T-Mobile CFO Braxton Carter justifies the offers in a recent interview with CNET where he explains that the wireless carrier calculated the real estimated costs it would need to shell out to acquire rival customers.

Carter says that in most cases the early termination fees (ETFs) it would have to pay to entice customers to join T-Mobile would average about $150 per subscriber.

This is partly because T-Mobile estimates that most of the customers it would be courting would be deep into the lives of their respective contracts, resulting in somewhat lower ETFs.
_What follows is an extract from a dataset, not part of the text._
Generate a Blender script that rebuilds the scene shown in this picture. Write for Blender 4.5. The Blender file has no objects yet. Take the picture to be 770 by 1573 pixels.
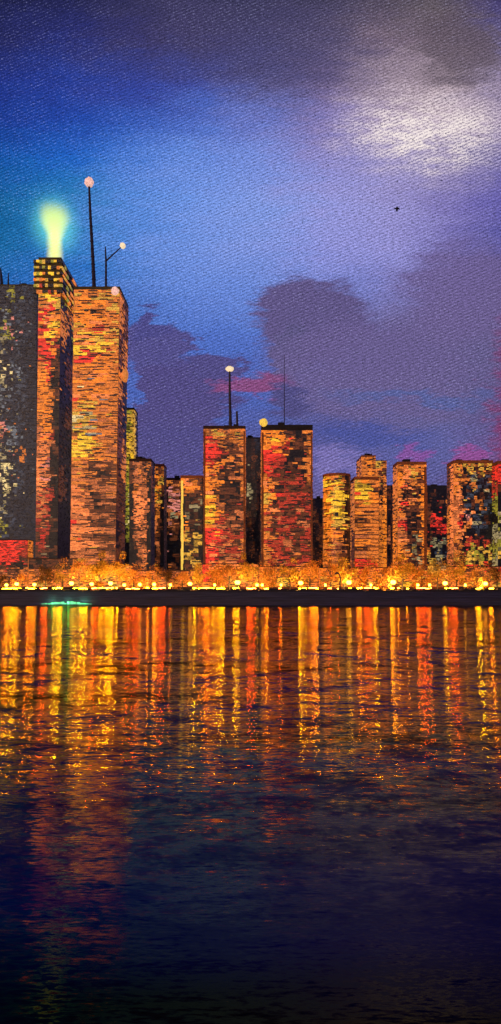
import bpy, bmesh, math, random
from mathutils import Vector, Matrix
random.seed(11)
S = bpy.context.scene
COL = S.collection
PI = math.pi
F, HX, HY, CAMZ = 1000.0, 385.0, 895.0, 10.0
QZ = 6.5                      # height of the quay top above the water

def at(px, py, D):            # a point seen at (px, py) standing D metres away
    return Vector(((px-HX)*D/F, D, CAMZ+(HY-py)*D/F))
def lin(c):
    return tuple(((v/255.0)/12.92 if v/255.0 <= .04045 else ((v/255.0+.055)/1.055)**2.4) for v in c)

# ------------------------------------------------------------------ nodes
class NT:
    def __init__(self, nt):
        self.nt = nt
        nt.nodes.clear()
    def n(self, t, **kw):
        nd = self.nt.nodes.new(t)
        for k, v in kw.items(): setattr(nd, k, v)
        return nd
    def link(self, a, b): self.nt.links.new(a, b)
    def put(self, sock, v):
        if isinstance(v, bpy.types.NodeSocket): self.link(v, sock)
        else: sock.default_value = v
    def m(self, op, a, b=0.0, c=0.0, clamp=False):
        nd = self.n('ShaderNodeMath', operation=op, use_clamp=clamp)
        self.put(nd.inputs[0], a); self.put(nd.inputs[1], b); self.put(nd.inputs[2], c)
        return nd.outputs[0]
    def mix(self, f, a, b, blend='MIX'):
        nd = self.n('ShaderNodeMix', data_type='RGBA', blend_type=blend)
        self.put(nd.inputs[0], f)
        self.put(nd.inputs[6], a if isinstance(a, bpy.types.NodeSocket) else tuple(a)[:3]+(1,))
        self.put(nd.inputs[7], b if isinstance(b, bpy.types.NodeSocket) else tuple(b)[:3]+(1,))
        return nd.outputs[2]
    def comb(self, x, y, z=0.0):
        nd = self.n('ShaderNodeCombineXYZ')
        self.put(nd.inputs[0], x); self.put(nd.inputs[1], y); self.put(nd.inputs[2], z)
        return nd.outputs[0]
    def noise(self, vec, scale=1.0, detail=2.0, rough=.5, dist=0.0):
        nd = self.n('ShaderNodeTexNoise')
        self.link(vec, nd.inputs['Vector'])
        nd.inputs['Scale'].default_value = scale; nd.inputs['Detail'].default_value = detail
        nd.inputs['Roughness'].default_value = rough; nd.inputs['Distortion'].default_value = dist
        return nd.outputs
    def rng(self, v, a, b, c=0.0, d=1.0, kind='SMOOTHSTEP'):
        nd = self.n('ShaderNodeMapRange', interpolation_type=kind)
        self.put(nd.inputs[0], v)
        for i, q in enumerate((a, b, c, d)): self.put(nd.inputs[1+i], q)
        return nd.outputs[0]
    def ramp(self, v, stops, interp='LINEAR'):
        nd = self.n('ShaderNodeValToRGB')
        nd.color_ramp.interpolation = interp
        el = nd.color_ramp.elements
        while len(el) < len(stops): el.new(.5)
        for e, (p, c) in zip(el, stops):
            e.position = p; e.color = tuple(c)[:3]+(1,)
        self.put(nd.inputs[0], v)
        return nd.outputs[0]

def new_mat(name):
    m = bpy.data.materials.new(name); m.use_nodes = True
    return m, NT(m.node_tree)

def mat_plain(name, col, rough=.6, emit=0.0, ecol=None, var=.35, scale=.6, metal=0.0, stretch=(1, 1, 1), bump=.4):
    m, t = new_mat(name)
    tc = t.n('ShaderNodeTexCoord').outputs['Object']
    mp = t.n('ShaderNodeMapping'); t.link(tc, mp.inputs[0]); mp.inputs['Scale'].default_value = stretch
    nz = t.noise(mp.outputs[0], scale, 6, .65)
    f = t.rng(nz[0], .3, .7, 1-var, 1+var, 'LINEAR')
    c = t.mix(1.0, col, t.comb(f, f, f), 'MULTIPLY')
    p = t.n('ShaderNodeBsdfPrincipled')
    t.link(c, p.inputs['Base Color']); p.inputs['Roughness'].default_value = rough; p.inputs['Metallic'].default_value = metal
    if emit:
        e = t.mix(1.0, ecol or col, t.comb(f, f, f), 'MULTIPLY')
        t.link(e, p.inputs['Emission Color']); p.inputs['Emission Strength'].default_value = emit
    b = t.n('ShaderNodeBump'); b.inputs['Strength'].default_value = bump; b.inputs['Distance'].default_value = .3
    t.link(nz[0], b.inputs['Height']); t.link(b.outputs[0], p.inputs['Normal'])
    o = t.n('ShaderNodeOutputMaterial'); t.link(p.outputs[0], o.inputs[0])
    return m

def mat_glaze(name, emit, rough=.35):
    """lit glazing: colour of each pane is stored on its faces, broken up by brush-like streaks"""
    m, t = new_mat(name)
    at_ = t.n('ShaderNodeAttribute', attribute_name='tint')
    tc = t.n('ShaderNodeTexCoord').outputs['Object']
    mp = t.n('ShaderNodeMapping'); t.link(tc, mp.inputs[0]); mp.inputs['Scale'].default_value = (.35, .35, 2.4)
    nz = t.noise(mp.outputs[0], 1.0, 5, .75, .6)
    n2 = t.noise(tc, 1.3, 3, .6)
    f = t.rng(nz[0], .36, .60, .3, 1.3, 'LINEAR')
    g = t.rng(n2[0], .36, .48, .45, 1.0)
    mp3 = t.n('ShaderNodeMapping'); t.link(tc, mp3.inputs[0]); mp3.inputs['Scale'].default_value = (.5, .5, .9)
    n3 = t.noise(mp3.outputs[0], 3.2, 3, .75, 1.2)
    f = t.m('MULTIPLY', f, t.m('MULTIPLY', g, t.rng(n3[0], .40, .52, .3, 1.12)))
    c = t.mix(1.0, at_.outputs['Color'], t.comb(f, f, f), 'MULTIPLY')
    p = t.n('ShaderNodeBsdfPrincipled')
    t.link(c, p.inputs['Base Color']); p.inputs['Roughness'].default_value = rough
    t.link(c, p.inputs['Emission Color']); p.inputs['Emission Strength'].default_value = emit
    b = t.n('ShaderNodeBump'); b.inputs['Strength'].default_value = .5; b.inputs['Distance'].default_value = .4
    t.link(nz[0], b.inputs['Height']); t.link(b.outputs[0], p.inputs['Normal'])
    o = t.n('ShaderNodeOutputMaterial'); t.link(p.outputs[0], o.inputs[0])
    return m

M = {}
M['glaze'] = mat_glaze('lit_glazing', 1.28)
M['wall_dark'] = mat_plain('dark_concrete', (.007, .006, .008), .7, var=.5, stretch=(.4, .4, 1.5))
M['wall_blue'] = mat_plain('blue_grey_concrete', (.006, .009, .015), .7, var=.5, stretch=(.4, .4, 1.5))
M['wall_brown'] = mat_plain('brown_brick', (.04, .016, .009), .8, var=.5, stretch=(.4, .4, 1.5))
M['wall_orange'] = mat_plain('orange_brick', (.32, .10, .025), .8, var=.5, stretch=(.4, .4, 1.5))
M['wall_olive'] = mat_plain('olive_stone', (.10, .08, .02), .8, var=.5, stretch=(.4, .4, 1.5))
M['roof'] = mat_plain('roof_felt', (.02, .018, .02), .9)
M['steel'] = mat_plain('dark_steel', (.04, .032, .045), .5, metal=.3)
M['quay'] = mat_plain('dark_quay_stone', (.028, .028, .062), .55, var=.8, scale=1.0, stretch=(.06, .06, 2.2), bump=.8)
M['cap'] = mat_plain('quay_cap_stone', (.022, .019, .022), .8, var=.6, scale=1.5)
M['ground'] = mat_plain('dark_ground', (.03, .024, .02), .9)
M['paving'] = mat_plain('promenade_paving', (.10, .07, .05), .85, scale=1.2)
M['road'] = mat_plain('asphalt', (.045, .042, .042), .85, scale=1.2)
M['bark'] = mat_plain('bark', (.05, .03, .02), .9, scale=3)
M['light_pink'] = mat_plain('pink_lamp_glass', lin((255, 190, 165)), .4, .75, lin((250, 200, 185)), var=.55, scale=1.2)
M['light_cream'] = mat_plain('cream_lamp_glass', lin((250, 230, 180)), .4, .8, lin((250, 228, 185)), var=.4, scale=1.5)
M['light_yellow'] = mat_plain('yellow_lamp_glass', lin((240, 200, 70)), .4, .8, lin((240, 200, 80)), var=.5, scale=1.2)
M['light_orange'] = mat_plain('orange_lamp_glass', lin((210, 130, 60)), .4, .8, lin((205, 125, 60)), var=.5, scale=1.2)
M['mullion'] = mat_plain('pale_grey_metal', (.07, .08, .09), .6, var=.6, stretch=(1, 1, .3))
M['globe'] = mat_plain('street_lamp_globe', (1, .72, .2), .4, 18.0, (1, .50, .03), var=.3, scale=1.2)
M['beacon'] = mat_plain('beacon_glass', lin((240, 245, 170)), .3, 1.6, lin((238, 240, 160)), var=.1)
M['green'] = mat_plain('green_lamp_glass', lin((90, 220, 150)), .3, .9, lin((120, 225, 165)), var=.3)
M['fleck'] = mat_plain('dark_fleck_paint', (.01, .01, .015), .8)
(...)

As wireless carriers continue to be aggressive with ETF offers, big data analytics can help them determine the anticipated costs of such programs, the level of profitability they can expect to attain from different customer segments, along with the types of customers they are most likely to attract with these programs.

For example, getting family plan subscribers to switch can be an uphill battle, according to a recent study of mobile consumers conducted by research firm Strategy Analytics. In fact, just 11% of family plan subscribers are likely to churn, compared to 28% of individual subscribers, the firm notes.

For its part, T-Mobile is willing to pay “every cent of a family’s ETF,” according to T-Mobile CMO Mike Sievert. A family of four that switches from AT&T to T-Mobile could save $1,880 over two years, he says.

T-Mobile claims the strategy is working well. The company added 1.645 million customers in the fourth quarter of 2013 compared to 1.023 million customers in the third quarter and a loss of 32,000 customers in the fourth quarter of 2012, according to T-Mobile president and CEO John Legere.

Although pricing is driving many customers to switch carriers, it’s not the only factor that influences customer churn.

Many wireless customers don’t like being bound to contracts, which is something that T-Mobile and other players have eliminated. Meanwhile, service quality may be a guiding factor for other customers who are either satisfied or dissatisfied with their current carriers.

Predictive analytics can also be used to help leaders of a wireless carrier to identify customers that may be at risk of defecting to a competitor and determine the type of proactive actions that are most likely to prevent them from leaving.

For instance, a high-value wireless customer who expresses dissatisfaction with the carrier’s pricing during a customer service interaction could be presented with an offer based on an analysis of his usage as well as comparable offers that have been made to similar customers that have resulted in high levels of retention.

The analysis could include the anticipated level of profitability an accepted offer would generate for the carrier versus the cost of losing the customer outright.